--- begin Available data ---

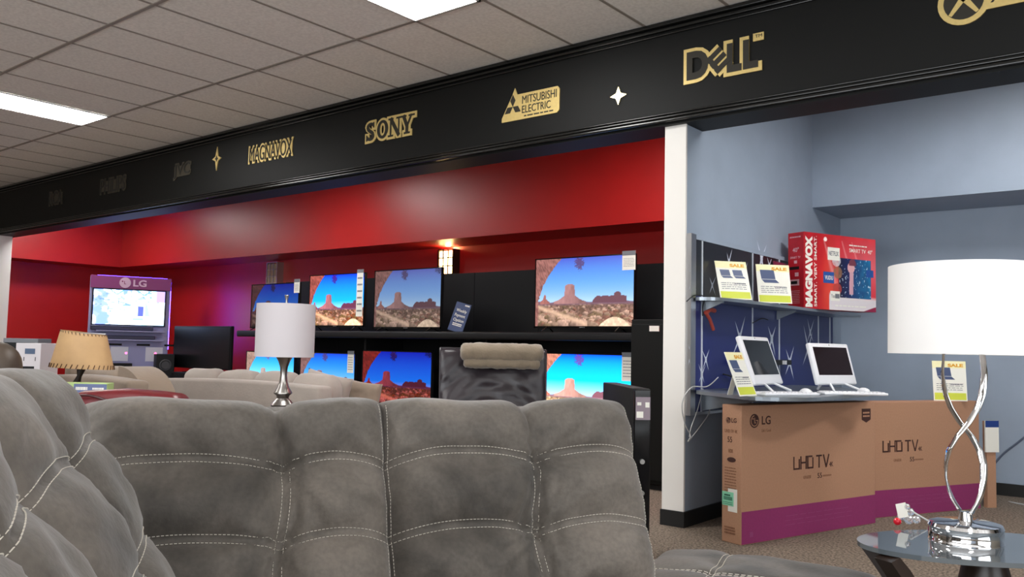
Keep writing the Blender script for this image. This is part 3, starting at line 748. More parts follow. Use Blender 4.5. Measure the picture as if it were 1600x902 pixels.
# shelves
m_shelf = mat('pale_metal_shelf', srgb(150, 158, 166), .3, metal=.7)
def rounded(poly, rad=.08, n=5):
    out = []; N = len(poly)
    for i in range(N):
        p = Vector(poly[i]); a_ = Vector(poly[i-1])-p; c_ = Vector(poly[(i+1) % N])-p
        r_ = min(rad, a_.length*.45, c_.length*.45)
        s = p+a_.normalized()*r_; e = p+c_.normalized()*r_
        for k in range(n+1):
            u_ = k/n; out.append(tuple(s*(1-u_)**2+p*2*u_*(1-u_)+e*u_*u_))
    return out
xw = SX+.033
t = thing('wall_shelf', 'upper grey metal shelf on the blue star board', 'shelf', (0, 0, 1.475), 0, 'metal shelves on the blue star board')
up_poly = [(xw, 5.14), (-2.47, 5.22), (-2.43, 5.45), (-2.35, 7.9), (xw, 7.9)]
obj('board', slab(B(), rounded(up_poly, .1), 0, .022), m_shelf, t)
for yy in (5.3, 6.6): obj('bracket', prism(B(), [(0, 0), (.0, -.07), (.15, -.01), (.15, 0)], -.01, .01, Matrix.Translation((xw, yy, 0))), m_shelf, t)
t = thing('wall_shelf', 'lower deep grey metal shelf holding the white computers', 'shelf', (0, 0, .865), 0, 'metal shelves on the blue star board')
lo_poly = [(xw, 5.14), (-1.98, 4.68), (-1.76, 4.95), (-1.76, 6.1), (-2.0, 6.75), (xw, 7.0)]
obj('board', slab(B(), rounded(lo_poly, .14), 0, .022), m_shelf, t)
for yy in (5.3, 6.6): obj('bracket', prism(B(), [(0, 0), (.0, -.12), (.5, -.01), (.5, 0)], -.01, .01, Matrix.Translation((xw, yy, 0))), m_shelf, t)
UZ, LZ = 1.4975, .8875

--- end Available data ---

* What needs to be done *
Take the data above and repeat it exactly, leaving each picture out.

* Response to this task *
Keep writing the Blender script for this image. This is part 3, starting at line 748. More parts follow. Use Blender 4.5. Measure the picture as if it were 1600x902 pixels.
# shelves
m_shelf = mat('pale_metal_shelf', srgb(150, 158, 166), .3, metal=.7)
def rounded(poly, rad=.08, n=5):
    out = []; N = len(poly)
    for i in range(N):
        p = Vector(poly[i]); a_ = Vector(poly[i-1])-p; c_ = Vector(poly[(i+1) % N])-p
        r_ = min(rad, a_.length*.45, c_.length*.45)
        s = p+a_.normalized()*r_; e = p+c_.normalized()*r_
        for k in range(n+1):
            u_ = k/n; out.append(tuple(s*(1-u_)**2+p*2*u_*(1-u_)+e*u_*u_))
    return out
xw = SX+.033
t = thing('wall_shelf', 'upper grey metal shelf on the blue star board', 'shelf', (0, 0, 1.475), 0, 'metal shelves on the blue star board')
up_poly = [(xw, 5.14), (-2.47, 5.22), (-2.43, 5.45), (-2.35, 7.9), (xw, 7.9)]
obj('board', slab(B(), rounded(up_poly, .1), 0, .022), m_shelf, t)
for yy in (5.3, 6.6): obj('bracket', prism(B(), [(0, 0), (.0, -.07), (.15, -.01), (.15, 0)], -.01, .01, Matrix.Translation((xw, yy, 0))), m_shelf, t)
t = thing('wall_shelf', 'lower deep grey metal shelf holding the white computers', 'shelf', (0, 0, .865), 0, 'metal shelves on the blue star board')
lo_poly = [(xw, 5.14), (-1.98, 4.68), (-1.76, 4.95), (-1.76, 6.1), (-2.0, 6.75), (xw, 7.0)]
obj('board', slab(B(), rounded(lo_poly, .14), 0, .022), m_shelf, t)
for yy in (5.3, 6.6): obj('bracket', prism(B(), [(0, 0), (.0, -.12), (.5, -.01), (.5, 0)], -.01, .01, Matrix.Translation((xw, yy, 0))), m_shelf, t)
UZ, LZ = 1.4975, .8875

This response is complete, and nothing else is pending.